9. Considérant qu'il résulte de ce qui précède que les conclusions présentées par la SASP Red Star FC et autres tendant à ce que soit prononcée la suspension de la décision du conseil d'administration de la Ligue de football professionnel du 9 juillet 2015 sont devenues sans objet ; qu'il n'y a, en conséquence, plus lieu d'y statuer ;

10. Considérant que les dispositions de l'article L. 761-1 du code de justice administrative font obstacle à ce qu'une somme soit mise à ce titre à la charge de la Fédération française de football et de la SASP Red Star FC et autres qui ne sont pas, dans les présentes instances, les parties perdantes ; qu'il n'y a pas lieu, dans les circonstances, de l'espèce, de faire droit à la demande présentée au titre de ces mêmes dispositions par la FFF ni, en tout état de cause, à celles présentées par la SASP Red Star FC et autres ;


O R D O N N E :
------------------
Article 1er : L'intervention de la SASP Red Star FC et autres sous le n° 392047 est admise.

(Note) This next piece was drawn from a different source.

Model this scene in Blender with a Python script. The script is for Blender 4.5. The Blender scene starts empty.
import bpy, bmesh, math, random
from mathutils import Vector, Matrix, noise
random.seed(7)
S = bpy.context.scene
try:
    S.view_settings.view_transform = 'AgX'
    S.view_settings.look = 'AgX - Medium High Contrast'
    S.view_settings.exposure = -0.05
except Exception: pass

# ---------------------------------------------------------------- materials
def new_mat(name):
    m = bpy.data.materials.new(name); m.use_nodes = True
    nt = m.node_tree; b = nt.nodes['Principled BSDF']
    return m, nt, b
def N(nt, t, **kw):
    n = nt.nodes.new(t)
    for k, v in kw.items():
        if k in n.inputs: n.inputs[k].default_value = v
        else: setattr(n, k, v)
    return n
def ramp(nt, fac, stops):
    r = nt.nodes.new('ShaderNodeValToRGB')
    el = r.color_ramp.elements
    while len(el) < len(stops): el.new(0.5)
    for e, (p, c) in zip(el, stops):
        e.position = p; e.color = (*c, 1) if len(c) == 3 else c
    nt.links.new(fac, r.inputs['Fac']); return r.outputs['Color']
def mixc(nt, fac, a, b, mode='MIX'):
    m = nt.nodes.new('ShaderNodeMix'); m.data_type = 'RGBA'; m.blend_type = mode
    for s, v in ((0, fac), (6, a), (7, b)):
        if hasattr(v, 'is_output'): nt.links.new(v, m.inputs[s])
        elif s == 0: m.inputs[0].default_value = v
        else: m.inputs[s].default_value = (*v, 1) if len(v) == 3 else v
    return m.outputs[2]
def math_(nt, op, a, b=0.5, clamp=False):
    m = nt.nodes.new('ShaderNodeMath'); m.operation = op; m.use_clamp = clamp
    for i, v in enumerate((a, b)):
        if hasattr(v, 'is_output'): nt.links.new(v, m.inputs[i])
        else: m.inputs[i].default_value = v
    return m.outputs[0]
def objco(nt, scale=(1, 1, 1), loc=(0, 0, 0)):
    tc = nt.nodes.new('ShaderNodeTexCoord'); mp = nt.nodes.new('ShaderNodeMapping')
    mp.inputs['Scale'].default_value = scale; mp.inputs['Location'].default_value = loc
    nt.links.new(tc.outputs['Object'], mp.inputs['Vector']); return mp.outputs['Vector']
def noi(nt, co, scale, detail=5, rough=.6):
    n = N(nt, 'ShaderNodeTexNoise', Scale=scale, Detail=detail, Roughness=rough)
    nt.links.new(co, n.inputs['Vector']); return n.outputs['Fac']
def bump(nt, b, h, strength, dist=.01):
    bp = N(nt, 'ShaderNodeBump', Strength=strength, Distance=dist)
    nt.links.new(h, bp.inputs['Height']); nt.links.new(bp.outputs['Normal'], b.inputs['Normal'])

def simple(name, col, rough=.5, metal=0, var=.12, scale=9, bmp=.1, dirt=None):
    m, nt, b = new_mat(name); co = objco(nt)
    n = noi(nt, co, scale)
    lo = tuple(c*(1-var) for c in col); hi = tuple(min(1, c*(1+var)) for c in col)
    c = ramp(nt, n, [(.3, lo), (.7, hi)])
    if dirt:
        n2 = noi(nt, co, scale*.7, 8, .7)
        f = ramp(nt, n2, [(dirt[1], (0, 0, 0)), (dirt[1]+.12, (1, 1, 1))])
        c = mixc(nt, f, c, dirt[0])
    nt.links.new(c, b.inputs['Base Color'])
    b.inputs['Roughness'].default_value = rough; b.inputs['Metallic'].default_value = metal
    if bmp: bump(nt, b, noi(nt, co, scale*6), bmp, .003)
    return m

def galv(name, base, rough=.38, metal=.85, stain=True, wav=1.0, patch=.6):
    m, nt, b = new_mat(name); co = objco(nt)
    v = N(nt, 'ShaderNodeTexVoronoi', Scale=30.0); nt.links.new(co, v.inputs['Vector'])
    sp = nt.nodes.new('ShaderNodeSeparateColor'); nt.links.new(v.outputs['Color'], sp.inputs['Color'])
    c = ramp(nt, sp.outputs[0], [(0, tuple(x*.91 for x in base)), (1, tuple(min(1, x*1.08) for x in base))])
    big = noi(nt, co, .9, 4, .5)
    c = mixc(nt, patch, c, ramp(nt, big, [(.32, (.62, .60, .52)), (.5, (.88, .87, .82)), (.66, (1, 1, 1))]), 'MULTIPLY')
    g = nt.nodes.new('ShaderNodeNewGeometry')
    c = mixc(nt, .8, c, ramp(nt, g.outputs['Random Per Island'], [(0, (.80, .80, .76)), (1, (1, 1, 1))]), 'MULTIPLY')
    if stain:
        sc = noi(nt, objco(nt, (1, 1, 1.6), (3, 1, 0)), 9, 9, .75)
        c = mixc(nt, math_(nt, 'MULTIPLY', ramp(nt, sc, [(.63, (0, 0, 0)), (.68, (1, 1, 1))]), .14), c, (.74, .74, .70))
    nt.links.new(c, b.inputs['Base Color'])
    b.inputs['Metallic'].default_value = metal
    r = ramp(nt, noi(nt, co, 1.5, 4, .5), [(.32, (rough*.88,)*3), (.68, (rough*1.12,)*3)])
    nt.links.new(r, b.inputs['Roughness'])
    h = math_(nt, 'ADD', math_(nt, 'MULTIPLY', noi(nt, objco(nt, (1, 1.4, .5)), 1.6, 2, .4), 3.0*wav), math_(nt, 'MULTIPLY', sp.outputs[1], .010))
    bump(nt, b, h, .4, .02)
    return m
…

Article 2 : Il n'y a pas lieu de statuer sur les conclusions à fin de suspension présentées par la SASP Red Star FC et autres sous le n° 391931.
Article 3 : La requête de la Ligue de football professionnel et autres, ainsi que ses conclusions présentées sous le n° 391931 au titre de l'article L. 761-1 du code de justice administrative sont rejetées.
Article 4 : Les conclusions présentées au titre de l'article L. 761-1 du code de justice administrative par la Fédération française de football et celles présentées par la SASP Red Star FC et autres sont rejetées.
Article 5 : La présente ordonnance sera notifiée à la Ligue de football professionnel, à la Fédération française de football, au ministre de la ville, de la jeunesse et des sports et à la SASP Red Star FC.
Les autres requérants sous le n° 391931 seront informés de la présente ordonnance par Me Piwnica, avocat au Conseil d'Etat et à la Cour de cassation, qui les représente devant le Conseil d'Etat.
Les autres requérants sous le n° 392047 seront informés de la présente ordonnance par Me Spinosi, avocat au Conseil d'Etat et à la Cour de cassation, qui les représente devant le Conseil d'Etat.